### [Your task]
Copy the data precisely, keeping every character.

================================

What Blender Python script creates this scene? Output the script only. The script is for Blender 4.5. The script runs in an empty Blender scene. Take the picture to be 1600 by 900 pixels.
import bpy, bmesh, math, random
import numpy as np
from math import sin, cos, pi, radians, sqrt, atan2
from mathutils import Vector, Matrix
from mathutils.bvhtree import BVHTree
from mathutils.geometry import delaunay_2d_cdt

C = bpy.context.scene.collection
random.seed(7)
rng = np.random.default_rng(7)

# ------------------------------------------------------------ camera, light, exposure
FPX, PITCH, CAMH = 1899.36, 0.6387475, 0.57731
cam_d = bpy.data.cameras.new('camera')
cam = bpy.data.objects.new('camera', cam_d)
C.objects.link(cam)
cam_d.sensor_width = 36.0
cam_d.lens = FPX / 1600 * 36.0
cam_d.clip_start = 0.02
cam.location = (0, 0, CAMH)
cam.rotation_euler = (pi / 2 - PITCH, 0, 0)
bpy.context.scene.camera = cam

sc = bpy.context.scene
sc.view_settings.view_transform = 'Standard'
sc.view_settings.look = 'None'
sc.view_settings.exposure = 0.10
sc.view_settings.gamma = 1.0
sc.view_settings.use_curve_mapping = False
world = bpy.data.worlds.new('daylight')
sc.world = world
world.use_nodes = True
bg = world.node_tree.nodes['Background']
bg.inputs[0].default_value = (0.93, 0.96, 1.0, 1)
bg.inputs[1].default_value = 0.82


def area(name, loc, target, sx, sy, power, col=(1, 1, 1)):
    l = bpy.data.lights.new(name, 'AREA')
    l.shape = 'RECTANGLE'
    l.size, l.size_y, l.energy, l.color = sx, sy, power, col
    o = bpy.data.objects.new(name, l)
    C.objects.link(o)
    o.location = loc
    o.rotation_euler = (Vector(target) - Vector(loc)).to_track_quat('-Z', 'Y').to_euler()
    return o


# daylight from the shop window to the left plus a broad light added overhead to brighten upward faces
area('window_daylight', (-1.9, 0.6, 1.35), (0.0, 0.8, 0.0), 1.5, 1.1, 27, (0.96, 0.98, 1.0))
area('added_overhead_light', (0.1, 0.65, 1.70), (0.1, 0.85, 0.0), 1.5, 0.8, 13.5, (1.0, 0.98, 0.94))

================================

### [Written solution]
What Blender Python script creates this scene? Output the script only. The script is for Blender 4.5. The script runs in an empty Blender scene. Take the picture to be 1600 by 900 pixels.
import bpy, bmesh, math, random
import numpy as np
from math import sin, cos, pi, radians, sqrt, atan2
from mathutils import Vector, Matrix
from mathutils.bvhtree import BVHTree
from mathutils.geometry import delaunay_2d_cdt

C = bpy.context.scene.collection
random.seed(7)
rng = np.random.default_rng(7)

# ------------------------------------------------------------ camera, light, exposure
FPX, PITCH, CAMH = 1899.36, 0.6387475, 0.57731
cam_d = bpy.data.cameras.new('camera')
cam = bpy.data.objects.new('camera', cam_d)
C.objects.link(cam)
cam_d.sensor_width = 36.0
cam_d.lens = FPX / 1600 * 36.0
cam_d.clip_start = 0.02
cam.location = (0, 0, CAMH)
cam.rotation_euler = (pi / 2 - PITCH, 0, 0)
bpy.context.scene.camera = cam

sc = bpy.context.scene
sc.view_settings.view_transform = 'Standard'
sc.view_settings.look = 'None'
sc.view_settings.exposure = 0.10
sc.view_settings.gamma = 1.0
sc.view_settings.use_curve_mapping = False
world = bpy.data.worlds.new('daylight')
sc.world = world
world.use_nodes = True
bg = world.node_tree.nodes['Background']
bg.inputs[0].default_value = (0.93, 0.96, 1.0, 1)
bg.inputs[1].default_value = 0.82


def area(name, loc, target, sx, sy, power, col=(1, 1, 1)):
    l = bpy.data.lights.new(name, 'AREA')
    l.shape = 'RECTANGLE'
    l.size, l.size_y, l.energy, l.color = sx, sy, power, col
    o = bpy.data.objects.new(name, l)
    C.objects.link(o)
    o.location = loc
    o.rotation_euler = (Vector(target) - Vector(loc)).to_track_quat('-Z', 'Y').to_euler()
    return o


# daylight from the shop window to the left plus a broad light added overhead to brighten upward faces
area('window_daylight', (-1.9, 0.6, 1.35), (0.0, 0.8, 0.0), 1.5, 1.1, 27, (0.96, 0.98, 1.0))
area('added_overhead_light', (0.1, 0.65, 1.70), (0.1, 0.85, 0.0), 1.5, 0.8, 13.5, (1.0, 0.98, 0.94))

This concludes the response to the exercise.